Molto dura la posizione di una serie di organizzazioni di categoria che avevano lanciato la campagna “Siamo qui, sanatoria subito“, per chiedere proprio un colpo di spugna per motivi umanitari e di salute generale. Negativa anche la valutazione del sindacato Usb e del suo leader Aboubakar Soumahoro che aveva già chiesto una sanatoria generalizzata per motivi di salute pubblica: “…Non vanno regolarizzate le braccia, ma gli esseri umani. Il decreto Rilancio contiene un provvedimento di regolarizzazione delle braccia e non della salute delle persone…”.
Lavorare in un cantiere edile, in un ristorante o in un’impresa di pulizia non comporta possibilità di emersione. A lenire il danno c’è la possibilità di assunzione futura: se l’attuale manovale o l’addetta alle pulizie, o anche il disoccupato, troveranno ora un datore di lavoro nei settori “giusti”, potranno essere regolarizzati. Poi tra qualche mese, grazie alla possibilità di conversione del contratto, avranno eventualmente la possibilità di transitare verso altre occupazioni. Non è difficile prevedere le conseguenze, già riscontrate nelle precedenti sanatorie: si faranno avanti una schiera di datori di lavoro di comodo, pronti a offrire contratti di assunzione fittizi dietro compenso. Questo il grande pericolo che bisogna scongiurare. Gli immigrati, per i quali l’emersione alla legalità è un bisogno assoluto, rischiano di cadere in altre forme di sfruttamento. Cioè dalla padella alla brace. Il provvedimento non è un granché ma, comunque, rimane ciò che di meglio si poteva sfornare con l’aria che tira in Parlamento.
Certamente se non c’è sensibilità verso il problema non cambierà nulla.
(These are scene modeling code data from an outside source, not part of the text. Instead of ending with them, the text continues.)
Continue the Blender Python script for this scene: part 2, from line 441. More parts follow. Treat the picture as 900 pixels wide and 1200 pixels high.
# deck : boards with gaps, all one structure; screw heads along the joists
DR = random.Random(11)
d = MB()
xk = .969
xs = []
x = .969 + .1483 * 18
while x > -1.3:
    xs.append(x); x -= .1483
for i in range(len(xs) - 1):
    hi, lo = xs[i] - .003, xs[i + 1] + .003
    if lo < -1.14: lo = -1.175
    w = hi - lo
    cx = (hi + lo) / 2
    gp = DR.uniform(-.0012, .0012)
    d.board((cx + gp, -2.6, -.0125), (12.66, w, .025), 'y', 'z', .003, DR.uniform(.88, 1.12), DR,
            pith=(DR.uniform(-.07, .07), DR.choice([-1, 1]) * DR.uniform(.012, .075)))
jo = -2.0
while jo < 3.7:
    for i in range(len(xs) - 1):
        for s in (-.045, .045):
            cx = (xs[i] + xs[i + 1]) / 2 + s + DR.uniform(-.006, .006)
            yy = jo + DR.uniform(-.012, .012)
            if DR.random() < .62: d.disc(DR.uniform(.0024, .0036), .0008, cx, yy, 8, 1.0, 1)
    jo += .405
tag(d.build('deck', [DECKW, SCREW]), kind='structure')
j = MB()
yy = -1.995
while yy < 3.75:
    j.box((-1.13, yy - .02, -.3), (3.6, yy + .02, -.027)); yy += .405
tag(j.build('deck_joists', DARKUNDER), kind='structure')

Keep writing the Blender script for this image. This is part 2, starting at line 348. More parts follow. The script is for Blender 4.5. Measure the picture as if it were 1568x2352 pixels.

Nessun decreto potrà imporre di essere umani ed onesti, ma controlli serrati e continui potranno evitare una ulteriore diffusione del fenomeno. D’altronde il costo della manodopera costituisce una deduzione per i ricavi delle aziende dunque potrebbe diventare anche conveniente. Estendere la conoscenza delle opportunità che vi sono all’emersione del fenomeno è utile e vantaggioso così come contrastare la compravendita dei contratti.